→ WORK TO DO
Transcribe the stretch of entries below from the line with "350)], 4, j*.6)" through the line with "PY, 24, 8, 5)))", exactly and with both ends included; leave out all other lines.
-- Start --
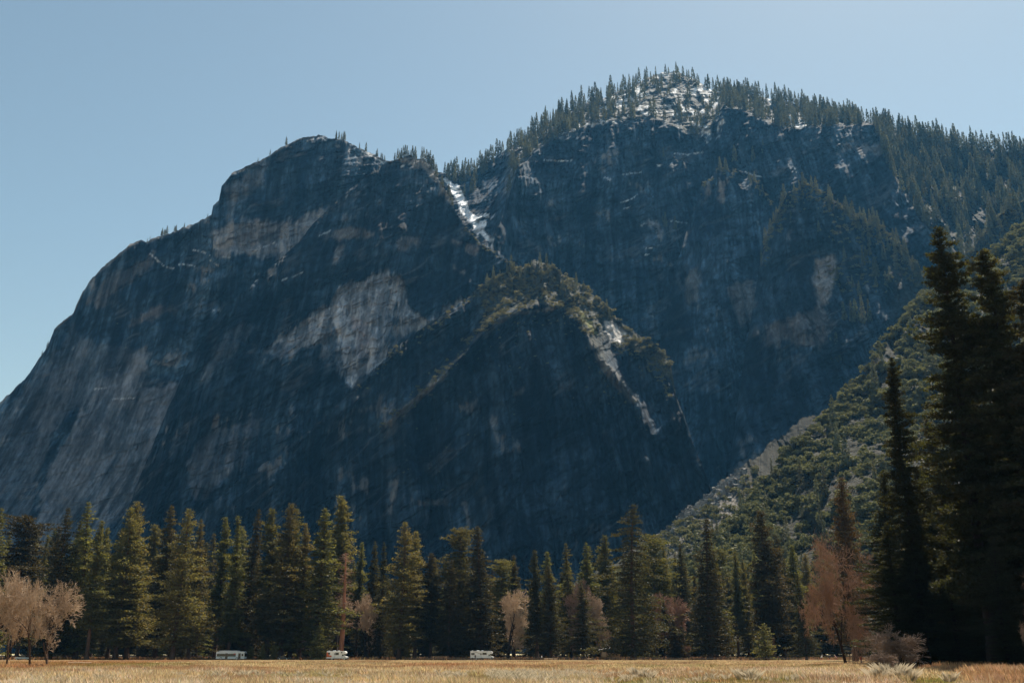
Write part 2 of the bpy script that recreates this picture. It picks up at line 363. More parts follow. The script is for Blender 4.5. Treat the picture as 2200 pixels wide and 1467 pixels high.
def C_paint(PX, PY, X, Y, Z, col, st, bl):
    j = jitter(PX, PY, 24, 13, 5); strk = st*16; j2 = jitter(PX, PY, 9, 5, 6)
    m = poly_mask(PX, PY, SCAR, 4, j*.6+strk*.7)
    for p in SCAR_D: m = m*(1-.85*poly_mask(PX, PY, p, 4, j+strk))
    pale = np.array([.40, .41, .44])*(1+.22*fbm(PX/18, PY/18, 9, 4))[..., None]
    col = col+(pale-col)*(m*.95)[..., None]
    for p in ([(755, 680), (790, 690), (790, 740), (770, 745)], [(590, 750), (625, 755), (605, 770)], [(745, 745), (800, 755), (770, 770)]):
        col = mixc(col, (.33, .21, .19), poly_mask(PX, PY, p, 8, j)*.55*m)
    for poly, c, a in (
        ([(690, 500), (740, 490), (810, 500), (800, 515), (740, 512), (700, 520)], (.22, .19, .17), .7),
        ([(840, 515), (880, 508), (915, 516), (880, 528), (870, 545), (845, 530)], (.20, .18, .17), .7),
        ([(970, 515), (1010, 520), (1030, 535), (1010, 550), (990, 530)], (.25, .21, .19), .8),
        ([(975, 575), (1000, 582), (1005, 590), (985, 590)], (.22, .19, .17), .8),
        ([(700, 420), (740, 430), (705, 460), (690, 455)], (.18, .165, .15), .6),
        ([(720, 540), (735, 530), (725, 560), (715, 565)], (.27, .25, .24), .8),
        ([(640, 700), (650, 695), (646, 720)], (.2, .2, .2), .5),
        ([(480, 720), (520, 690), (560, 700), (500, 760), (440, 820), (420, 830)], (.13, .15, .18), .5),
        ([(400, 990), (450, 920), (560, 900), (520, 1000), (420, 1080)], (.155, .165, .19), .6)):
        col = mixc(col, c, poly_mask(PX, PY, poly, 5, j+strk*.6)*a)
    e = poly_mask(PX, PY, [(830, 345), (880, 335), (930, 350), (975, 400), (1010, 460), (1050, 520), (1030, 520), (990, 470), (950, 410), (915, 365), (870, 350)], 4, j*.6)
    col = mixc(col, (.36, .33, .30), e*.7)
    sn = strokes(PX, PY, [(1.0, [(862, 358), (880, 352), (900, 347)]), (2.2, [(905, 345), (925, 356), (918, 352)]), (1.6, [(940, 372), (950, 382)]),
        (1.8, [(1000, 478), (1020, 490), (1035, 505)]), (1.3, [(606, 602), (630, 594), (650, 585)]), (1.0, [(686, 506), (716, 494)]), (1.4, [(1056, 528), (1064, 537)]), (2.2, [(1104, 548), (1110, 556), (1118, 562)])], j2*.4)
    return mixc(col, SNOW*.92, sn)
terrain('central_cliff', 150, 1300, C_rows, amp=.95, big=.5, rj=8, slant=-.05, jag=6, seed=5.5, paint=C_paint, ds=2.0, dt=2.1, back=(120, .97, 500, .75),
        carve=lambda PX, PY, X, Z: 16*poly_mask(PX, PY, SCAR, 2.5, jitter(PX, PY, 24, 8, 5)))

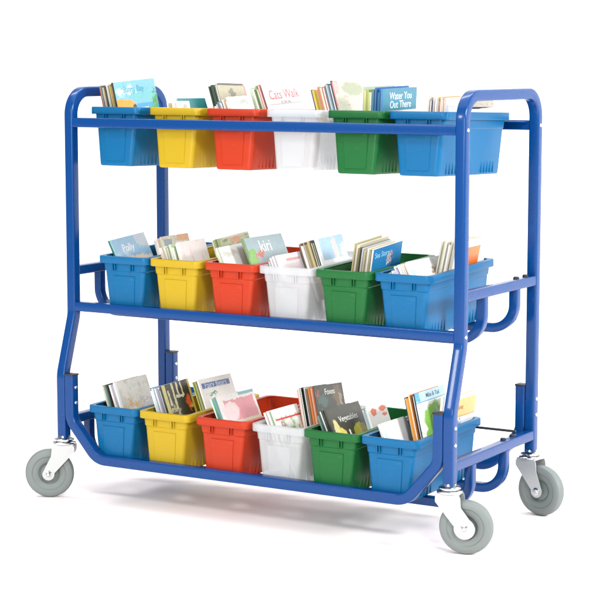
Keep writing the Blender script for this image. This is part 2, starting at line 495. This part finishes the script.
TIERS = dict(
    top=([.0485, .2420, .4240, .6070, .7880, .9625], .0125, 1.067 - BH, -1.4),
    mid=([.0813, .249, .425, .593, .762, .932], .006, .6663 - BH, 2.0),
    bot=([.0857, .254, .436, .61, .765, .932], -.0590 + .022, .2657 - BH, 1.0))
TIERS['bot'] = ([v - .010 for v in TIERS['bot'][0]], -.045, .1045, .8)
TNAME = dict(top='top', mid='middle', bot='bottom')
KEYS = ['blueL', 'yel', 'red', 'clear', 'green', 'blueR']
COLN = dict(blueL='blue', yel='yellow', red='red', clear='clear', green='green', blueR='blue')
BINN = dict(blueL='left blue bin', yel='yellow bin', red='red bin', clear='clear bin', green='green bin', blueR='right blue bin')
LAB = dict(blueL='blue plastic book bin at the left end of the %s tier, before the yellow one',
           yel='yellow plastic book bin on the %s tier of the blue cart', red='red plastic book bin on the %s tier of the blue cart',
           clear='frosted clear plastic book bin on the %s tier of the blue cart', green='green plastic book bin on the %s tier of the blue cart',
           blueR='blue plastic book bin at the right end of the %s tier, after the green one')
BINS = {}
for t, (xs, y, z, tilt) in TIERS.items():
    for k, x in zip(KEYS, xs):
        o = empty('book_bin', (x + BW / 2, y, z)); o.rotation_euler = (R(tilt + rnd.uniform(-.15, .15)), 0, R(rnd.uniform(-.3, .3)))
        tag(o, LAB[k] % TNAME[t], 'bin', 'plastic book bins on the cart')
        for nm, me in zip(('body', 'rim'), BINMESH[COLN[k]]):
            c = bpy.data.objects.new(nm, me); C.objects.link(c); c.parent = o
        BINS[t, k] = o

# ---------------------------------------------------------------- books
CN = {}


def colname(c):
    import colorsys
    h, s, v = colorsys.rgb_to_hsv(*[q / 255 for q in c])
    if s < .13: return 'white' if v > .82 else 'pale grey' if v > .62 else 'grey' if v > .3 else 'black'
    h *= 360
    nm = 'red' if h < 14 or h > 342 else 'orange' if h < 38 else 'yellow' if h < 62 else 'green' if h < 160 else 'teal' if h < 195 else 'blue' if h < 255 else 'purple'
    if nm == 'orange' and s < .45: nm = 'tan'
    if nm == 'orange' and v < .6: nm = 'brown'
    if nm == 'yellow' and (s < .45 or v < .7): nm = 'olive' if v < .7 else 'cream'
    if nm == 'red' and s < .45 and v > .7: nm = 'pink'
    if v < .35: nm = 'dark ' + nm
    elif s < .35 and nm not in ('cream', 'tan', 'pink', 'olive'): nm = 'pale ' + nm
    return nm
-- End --
→ WRITTEN RESPONSE
    e = poly_mask(PX, PY, [(830, 345), (880, 335), (930, 350), (975, 400), (1010, 460), (1050, 520), (1030, 520), (990, 470), (950, 410), (915, 365), (870, 350)], 4, j*.6)
    col = mixc(col, (.36, .33, .30), e*.7)
    sn = strokes(PX, PY, [(1.0, [(862, 358), (880, 352), (900, 347)]), (2.2, [(905, 345), (925, 356), (918, 352)]), (1.6, [(940, 372), (950, 382)]),
        (1.8, [(1000, 478), (1020, 490), (1035, 505)]), (1.3, [(606, 602), (630, 594), (650, 585)]), (1.0, [(686, 506), (716, 494)]), (1.4, [(1056, 528), (1064, 537)]), (2.2, [(1104, 548), (1110, 556), (1118, 562)])], j2*.4)
    return mixc(col, SNOW*.92, sn)
terrain('central_cliff', 150, 1300, C_rows, amp=.95, big=.5, rj=8, slant=-.05, jag=6, seed=5.5, paint=C_paint, ds=2.0, dt=2.1, back=(120, .97, 500, .75),
        carve=lambda PX, PY, X, Z: 16*poly_mask(PX, PY, SCAR, 2.5, jitter(PX, PY, 24, 8, 5)))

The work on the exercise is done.